BRIEF. Could you give the data below again, exactly and completely?

········

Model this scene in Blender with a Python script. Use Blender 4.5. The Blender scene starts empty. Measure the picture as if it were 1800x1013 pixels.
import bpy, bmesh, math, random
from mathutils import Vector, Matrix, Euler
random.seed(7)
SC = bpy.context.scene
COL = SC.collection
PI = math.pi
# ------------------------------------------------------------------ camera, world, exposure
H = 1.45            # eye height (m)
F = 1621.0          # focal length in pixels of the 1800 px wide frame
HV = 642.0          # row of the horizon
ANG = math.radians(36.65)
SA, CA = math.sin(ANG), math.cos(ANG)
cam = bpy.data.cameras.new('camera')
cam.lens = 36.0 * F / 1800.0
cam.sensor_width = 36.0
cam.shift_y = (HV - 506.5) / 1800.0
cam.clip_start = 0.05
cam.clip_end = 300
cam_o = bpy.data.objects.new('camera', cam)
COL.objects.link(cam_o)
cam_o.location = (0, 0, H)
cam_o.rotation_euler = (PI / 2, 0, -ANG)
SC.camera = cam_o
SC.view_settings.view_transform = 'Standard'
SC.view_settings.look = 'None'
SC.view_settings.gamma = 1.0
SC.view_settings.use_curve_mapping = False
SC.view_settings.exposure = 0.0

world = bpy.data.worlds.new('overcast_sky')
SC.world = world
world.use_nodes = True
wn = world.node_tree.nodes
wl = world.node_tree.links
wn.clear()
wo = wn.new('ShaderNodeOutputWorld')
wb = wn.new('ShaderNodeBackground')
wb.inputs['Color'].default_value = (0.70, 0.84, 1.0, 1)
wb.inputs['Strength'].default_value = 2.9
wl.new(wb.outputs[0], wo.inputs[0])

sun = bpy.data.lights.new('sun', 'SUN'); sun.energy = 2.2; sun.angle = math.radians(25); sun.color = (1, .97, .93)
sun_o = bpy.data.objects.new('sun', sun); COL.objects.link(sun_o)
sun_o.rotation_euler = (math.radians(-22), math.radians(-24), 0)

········

THE COMPLETED TASK.
Model this scene in Blender with a Python script. Use Blender 4.5. The Blender scene starts empty. Measure the picture as if it were 1800x1013 pixels.
import bpy, bmesh, math, random
from mathutils import Vector, Matrix, Euler
random.seed(7)
SC = bpy.context.scene
COL = SC.collection
PI = math.pi
# ------------------------------------------------------------------ camera, world, exposure
H = 1.45            # eye height (m)
F = 1621.0          # focal length in pixels of the 1800 px wide frame
HV = 642.0          # row of the horizon
ANG = math.radians(36.65)
SA, CA = math.sin(ANG), math.cos(ANG)
cam = bpy.data.cameras.new('camera')
cam.lens = 36.0 * F / 1800.0
cam.sensor_width = 36.0
cam.shift_y = (HV - 506.5) / 1800.0
cam.clip_start = 0.05
cam.clip_end = 300
cam_o = bpy.data.objects.new('camera', cam)
COL.objects.link(cam_o)
cam_o.location = (0, 0, H)
cam_o.rotation_euler = (PI / 2, 0, -ANG)
SC.camera = cam_o
SC.view_settings.view_transform = 'Standard'
SC.view_settings.look = 'None'
SC.view_settings.gamma = 1.0
SC.view_settings.use_curve_mapping = False
SC.view_settings.exposure = 0.0

world = bpy.data.worlds.new('overcast_sky')
SC.world = world
world.use_nodes = True
wn = world.node_tree.nodes
wl = world.node_tree.links
wn.clear()
wo = wn.new('ShaderNodeOutputWorld')
wb = wn.new('ShaderNodeBackground')
wb.inputs['Color'].default_value = (0.70, 0.84, 1.0, 1)
wb.inputs['Strength'].default_value = 2.9
wl.new(wb.outputs[0], wo.inputs[0])

sun = bpy.data.lights.new('sun', 'SUN'); sun.energy = 2.2; sun.angle = math.radians(25); sun.color = (1, .97, .93)
sun_o = bpy.data.objects.new('sun', sun); COL.objects.link(sun_o)
sun_o.rotation_euler = (math.radians(-22), math.radians(-24), 0)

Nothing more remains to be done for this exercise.